Another factor that the Court does consider that is incorporated from
3553 is the issue of deterrence. . . . Lenient treatment previously has not deterred
his continuing and his ongoing attempts to skirt the rules.
....
And I’m also concerned about the need to protect the public from this
defendant, who has demonstrated that he can’t be trusted, and he does present a
danger.
....
. . . I consider all the other factors of 3553 subsections (a) (2), (a) (4), (a)
(5) and (a) (6), the need to avoid unwarranted sentencing disparities amongst
defendants with similar offenses who have done similar conduct, and that does
cause me to consider whether a guideline sentence would be appropriate.

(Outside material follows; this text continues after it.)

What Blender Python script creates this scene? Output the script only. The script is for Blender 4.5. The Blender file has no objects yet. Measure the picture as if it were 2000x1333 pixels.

But for the reasons that the United States has articulated, and for the
reasons that I’ve explained, that would not provide proper deterrence for this
defendant.
R. 153 (Sentencing Hr’g Tr. at 130:14–134:24) (Page ID #1234–38). As the district court stated,
Blakley violated his supervised release on two prior occasions, so the district court did not give
an unreasonable amount of weight to the deterrence factor. Because the district court thoroughly
considered the relevant 3553(a) factors, Blakley’s sentence is not substantively unreasonable.
III. CONCLUSION
Because sufficient evidence supports the district court’s finding of violations of Blakley’s
supervised release conditions and because the sentence imposed is neither procedurally nor
substantively unreasonable, we AFFIRM (1) the district court’s revocation of Blakley’s
supervised release and (2) Blakley’s sentence.